Terça-feira, 19 Março

«Deadpool 2» por Jorge Pereira

Em 2016, Deadpool abanou com engenho o cinema de super-heróis em tempos de domínio total das fórmulas militaristas, mas familiares, da Marvel/Disney e dos eternos perseguidores desse mercado, os apelidados “mais negros” DC/Warner. E Wade Wilson e o seu Deadpool não se limitaram a derrubar a quarta parede, como dissemos na nossa crítica nessa altura, mas afincadamente surgiam como uma lufada de ar fresco na mudança do tom de um subgénero demasiado padronizado, visitando no processo com relativo sucesso o politicamente incorreto, o romper com o esquematismo e, acima de tudo, mantendo-se a léguas de quaisquer moralismos e manuais de educação de bolso com contornos telenovelescos.

Deadpool 2, que se entenda logo neste segundo parágrafo, é uma desilusão em quase toda a linha, não só porque (sobre)vive à sombra do primeiro filme, mas porque se vende a lugares comuns do drama de cordel e do filme de ação banal repleto de resoluções simplistas, todas tratadas no meio de uma descrença total (não interessa quem morre, há sempre uma solução) e personagens marcadas pela previsibilidade (as do primeiro filme repetem ações e tiques, as novas são pouco trabalhadas e conseguidas).
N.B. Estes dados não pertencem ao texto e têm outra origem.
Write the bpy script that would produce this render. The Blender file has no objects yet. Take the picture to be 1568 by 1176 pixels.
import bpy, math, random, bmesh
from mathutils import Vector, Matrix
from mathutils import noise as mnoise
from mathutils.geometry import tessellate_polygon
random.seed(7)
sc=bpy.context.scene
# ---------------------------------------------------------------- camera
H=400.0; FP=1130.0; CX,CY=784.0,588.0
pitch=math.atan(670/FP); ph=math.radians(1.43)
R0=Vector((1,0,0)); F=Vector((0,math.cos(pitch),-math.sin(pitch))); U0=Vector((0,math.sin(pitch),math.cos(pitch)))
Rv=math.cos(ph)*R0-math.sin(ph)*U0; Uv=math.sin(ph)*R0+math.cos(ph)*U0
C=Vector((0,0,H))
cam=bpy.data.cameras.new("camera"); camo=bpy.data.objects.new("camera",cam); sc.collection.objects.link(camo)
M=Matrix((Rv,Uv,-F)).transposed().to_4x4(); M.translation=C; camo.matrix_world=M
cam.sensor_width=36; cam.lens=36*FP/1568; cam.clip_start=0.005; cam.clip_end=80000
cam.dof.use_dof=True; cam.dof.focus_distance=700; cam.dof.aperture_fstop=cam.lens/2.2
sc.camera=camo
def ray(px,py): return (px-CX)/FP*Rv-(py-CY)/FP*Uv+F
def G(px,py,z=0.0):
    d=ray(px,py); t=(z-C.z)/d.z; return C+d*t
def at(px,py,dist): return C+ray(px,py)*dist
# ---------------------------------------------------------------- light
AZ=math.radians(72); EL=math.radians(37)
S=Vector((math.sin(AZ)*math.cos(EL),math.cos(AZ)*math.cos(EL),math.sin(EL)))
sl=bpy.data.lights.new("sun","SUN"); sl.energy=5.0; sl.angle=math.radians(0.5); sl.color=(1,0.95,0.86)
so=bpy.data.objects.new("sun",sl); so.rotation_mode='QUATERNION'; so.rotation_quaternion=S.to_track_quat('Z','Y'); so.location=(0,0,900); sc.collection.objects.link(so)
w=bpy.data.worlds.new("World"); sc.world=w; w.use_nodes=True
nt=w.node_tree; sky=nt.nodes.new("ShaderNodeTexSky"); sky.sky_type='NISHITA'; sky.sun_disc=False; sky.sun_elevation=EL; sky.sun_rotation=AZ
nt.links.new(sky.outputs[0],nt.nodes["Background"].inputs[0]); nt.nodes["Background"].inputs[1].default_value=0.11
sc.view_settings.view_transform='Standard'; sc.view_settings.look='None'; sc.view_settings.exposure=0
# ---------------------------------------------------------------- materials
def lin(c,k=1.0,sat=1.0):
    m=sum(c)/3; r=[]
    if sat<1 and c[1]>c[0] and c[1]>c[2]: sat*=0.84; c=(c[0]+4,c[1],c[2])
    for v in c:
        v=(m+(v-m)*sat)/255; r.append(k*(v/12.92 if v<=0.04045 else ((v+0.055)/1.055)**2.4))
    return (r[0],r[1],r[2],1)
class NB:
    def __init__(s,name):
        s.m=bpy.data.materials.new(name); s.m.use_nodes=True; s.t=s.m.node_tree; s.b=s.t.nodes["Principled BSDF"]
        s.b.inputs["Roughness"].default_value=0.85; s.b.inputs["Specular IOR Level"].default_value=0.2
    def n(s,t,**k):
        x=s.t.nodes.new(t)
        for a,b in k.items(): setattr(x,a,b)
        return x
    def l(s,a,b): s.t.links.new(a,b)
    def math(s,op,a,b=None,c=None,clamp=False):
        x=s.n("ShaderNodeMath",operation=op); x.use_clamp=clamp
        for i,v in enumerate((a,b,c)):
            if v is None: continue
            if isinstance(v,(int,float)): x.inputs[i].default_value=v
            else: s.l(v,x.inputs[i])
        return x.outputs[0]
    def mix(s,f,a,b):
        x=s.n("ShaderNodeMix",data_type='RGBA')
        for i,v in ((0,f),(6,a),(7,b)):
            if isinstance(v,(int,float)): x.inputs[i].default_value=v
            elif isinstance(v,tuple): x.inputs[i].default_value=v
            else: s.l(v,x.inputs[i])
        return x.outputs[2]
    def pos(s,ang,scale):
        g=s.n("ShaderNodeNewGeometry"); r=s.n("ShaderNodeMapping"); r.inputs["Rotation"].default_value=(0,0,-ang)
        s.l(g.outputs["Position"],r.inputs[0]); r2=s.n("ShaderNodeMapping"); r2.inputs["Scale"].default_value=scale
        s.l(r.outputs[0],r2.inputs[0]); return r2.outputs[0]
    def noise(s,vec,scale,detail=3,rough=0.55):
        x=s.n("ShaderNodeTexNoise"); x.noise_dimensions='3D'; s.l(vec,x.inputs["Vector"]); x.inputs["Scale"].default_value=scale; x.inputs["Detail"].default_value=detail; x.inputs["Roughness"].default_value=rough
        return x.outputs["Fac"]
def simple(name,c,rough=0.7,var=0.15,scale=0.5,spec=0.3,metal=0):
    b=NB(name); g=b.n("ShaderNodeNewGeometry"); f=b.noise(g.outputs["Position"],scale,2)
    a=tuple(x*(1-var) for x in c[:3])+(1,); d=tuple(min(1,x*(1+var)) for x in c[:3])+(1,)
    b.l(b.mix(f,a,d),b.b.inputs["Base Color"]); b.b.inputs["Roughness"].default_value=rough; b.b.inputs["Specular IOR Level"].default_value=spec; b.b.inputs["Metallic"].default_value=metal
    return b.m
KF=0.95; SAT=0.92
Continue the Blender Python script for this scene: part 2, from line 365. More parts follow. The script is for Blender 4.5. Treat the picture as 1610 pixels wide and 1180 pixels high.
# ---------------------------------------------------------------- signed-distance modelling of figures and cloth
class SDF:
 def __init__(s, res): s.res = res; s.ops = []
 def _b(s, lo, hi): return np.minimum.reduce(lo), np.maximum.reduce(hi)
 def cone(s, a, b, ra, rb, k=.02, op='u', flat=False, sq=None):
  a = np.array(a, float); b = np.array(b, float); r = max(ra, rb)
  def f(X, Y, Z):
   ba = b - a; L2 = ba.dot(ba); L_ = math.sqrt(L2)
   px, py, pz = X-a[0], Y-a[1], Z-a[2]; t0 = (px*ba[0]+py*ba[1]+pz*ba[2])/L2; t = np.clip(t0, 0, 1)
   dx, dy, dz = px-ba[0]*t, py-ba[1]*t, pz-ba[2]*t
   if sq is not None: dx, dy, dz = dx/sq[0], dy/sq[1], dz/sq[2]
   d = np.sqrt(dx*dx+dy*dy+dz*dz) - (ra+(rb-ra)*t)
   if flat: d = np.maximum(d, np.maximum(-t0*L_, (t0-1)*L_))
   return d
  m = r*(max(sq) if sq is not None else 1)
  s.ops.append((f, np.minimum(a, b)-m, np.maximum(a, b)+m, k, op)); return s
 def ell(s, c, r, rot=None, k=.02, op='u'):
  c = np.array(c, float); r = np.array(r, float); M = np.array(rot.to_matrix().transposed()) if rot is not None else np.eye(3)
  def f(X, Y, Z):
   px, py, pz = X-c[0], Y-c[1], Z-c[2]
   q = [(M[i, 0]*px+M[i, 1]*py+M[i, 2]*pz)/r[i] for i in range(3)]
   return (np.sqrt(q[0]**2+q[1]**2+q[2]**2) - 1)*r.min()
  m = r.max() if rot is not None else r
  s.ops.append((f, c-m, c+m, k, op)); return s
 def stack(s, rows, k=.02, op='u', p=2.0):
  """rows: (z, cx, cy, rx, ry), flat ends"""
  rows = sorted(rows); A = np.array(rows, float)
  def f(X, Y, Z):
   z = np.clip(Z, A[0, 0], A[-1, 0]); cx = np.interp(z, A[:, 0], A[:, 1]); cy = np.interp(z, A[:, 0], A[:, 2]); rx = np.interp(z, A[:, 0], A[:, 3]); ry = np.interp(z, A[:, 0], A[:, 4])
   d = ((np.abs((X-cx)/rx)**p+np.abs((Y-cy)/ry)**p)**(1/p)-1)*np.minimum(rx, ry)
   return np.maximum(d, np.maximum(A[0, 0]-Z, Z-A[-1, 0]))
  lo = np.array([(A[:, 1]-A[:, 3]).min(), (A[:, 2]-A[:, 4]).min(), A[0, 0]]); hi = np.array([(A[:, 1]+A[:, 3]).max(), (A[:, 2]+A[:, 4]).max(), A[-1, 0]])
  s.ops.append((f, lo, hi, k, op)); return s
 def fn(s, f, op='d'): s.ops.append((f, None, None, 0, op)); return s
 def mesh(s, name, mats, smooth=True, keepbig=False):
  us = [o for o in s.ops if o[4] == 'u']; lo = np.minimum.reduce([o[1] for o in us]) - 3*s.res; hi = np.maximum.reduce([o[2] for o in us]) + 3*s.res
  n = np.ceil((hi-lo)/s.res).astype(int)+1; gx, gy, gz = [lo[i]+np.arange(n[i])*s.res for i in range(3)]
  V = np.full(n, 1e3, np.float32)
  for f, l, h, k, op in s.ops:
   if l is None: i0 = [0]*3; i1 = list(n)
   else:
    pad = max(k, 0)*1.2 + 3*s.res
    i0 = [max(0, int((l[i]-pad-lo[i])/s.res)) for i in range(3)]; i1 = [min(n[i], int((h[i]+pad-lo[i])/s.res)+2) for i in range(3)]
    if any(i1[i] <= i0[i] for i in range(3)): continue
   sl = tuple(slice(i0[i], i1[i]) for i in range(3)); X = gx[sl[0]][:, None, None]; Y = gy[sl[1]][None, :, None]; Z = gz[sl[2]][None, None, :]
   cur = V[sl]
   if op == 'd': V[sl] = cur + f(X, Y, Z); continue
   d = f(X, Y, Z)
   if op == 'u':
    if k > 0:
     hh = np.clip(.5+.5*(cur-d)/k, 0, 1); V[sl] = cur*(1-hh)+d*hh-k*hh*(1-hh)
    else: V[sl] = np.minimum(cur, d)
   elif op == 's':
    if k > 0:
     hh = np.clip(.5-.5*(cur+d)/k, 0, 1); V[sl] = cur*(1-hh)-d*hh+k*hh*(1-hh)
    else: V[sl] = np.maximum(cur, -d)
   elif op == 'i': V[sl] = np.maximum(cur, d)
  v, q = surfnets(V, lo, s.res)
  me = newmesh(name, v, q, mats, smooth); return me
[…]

E é ainda mais triste perceber que o trabalho no marketing desta sequela foi infinitamente superior ao de escrita do seu argumento, um guião limitado abarrotado de soluções básicas. Pior, no meio da sua confiança arrogante que repetir a fórmula basta, o filme ainda cai no erro de acreditar que ao se auto-parodiar escapa à crítica ou ao escrutínio. Sim, Deadpool por diversas vezes usa a expressão “lazy writing” e tem razão. A metapiada funciona que nem uma luva, mas esta é uma verdade factual: a escrita desta continuação é mesmo preguiçosa e gozar consigo mesmo não a salva (nem nos faz esquecer) dessa fraqueza.

Ora, num filme que vive essencialmente de três vectores – comédia, ação e romance com pitadas de drama – só o primeiro realmente funciona, embora aqui também se sinta que não existe uma verdadeira continuidade, mas sketchs soltos (como os spots publicitários) que vão funcionando aqui e ali, sempre em torno de referências acidamente pop, com beliscões cinematográficos (Instinto Fatal, Logan2, Frozen, etc) musicais (George Michael/Wham, Bowie) e até escatológicos.

Quando passamos para a ação, esta demonstra-se profundamente rotineira, em especial porque “um dos gajos que fez o John Wick” substituiu Tim Miller e não conseguiu apresentar nada de verdadeiramente novo, a não ser a repetição, um bocejo de sequências que deveriam ser muito mais tensas ou inovadoras na fuga à presciência da fórmula.

Chegando então à vertente romance e principalmente ao drama, sem grandes soluções para lidar com o assunto através da comédia, o filme cai no verdadeiro exagero lamecha e dos moralistas de bolso “familiares” que já em Star Wars tentam encontrar explicações, soluções e salvamentos para os “Kylo Ren” e “Magneto” deste mundo. Assumindo como missão salvar um jovem das garras do mal e da justiça de carrascos (mesmo como paródia, não funciona), Deadpool entra numa verdadeira travessia pelo exagero dramático, do pretenso sentimentalismo e da psicologia estereotipada, a qual não só aborrece pela redundância e superficialidade, como afasta a perspetiva de puro entretenimento como um termo absoluto, retirando ainda a personalidade descomplexada que o primeiro filme tinha criado. 

Por tal, pela perda de alguma identidade e mera sobrevivência nas sombras delirantes do estilo de humor do primeiro filme, Deadpool 2 acaba por ser um retrocesso e uma oportunidade perdida naquele que provavelmente será o último filme fora do Universo Cinemático da Marvel.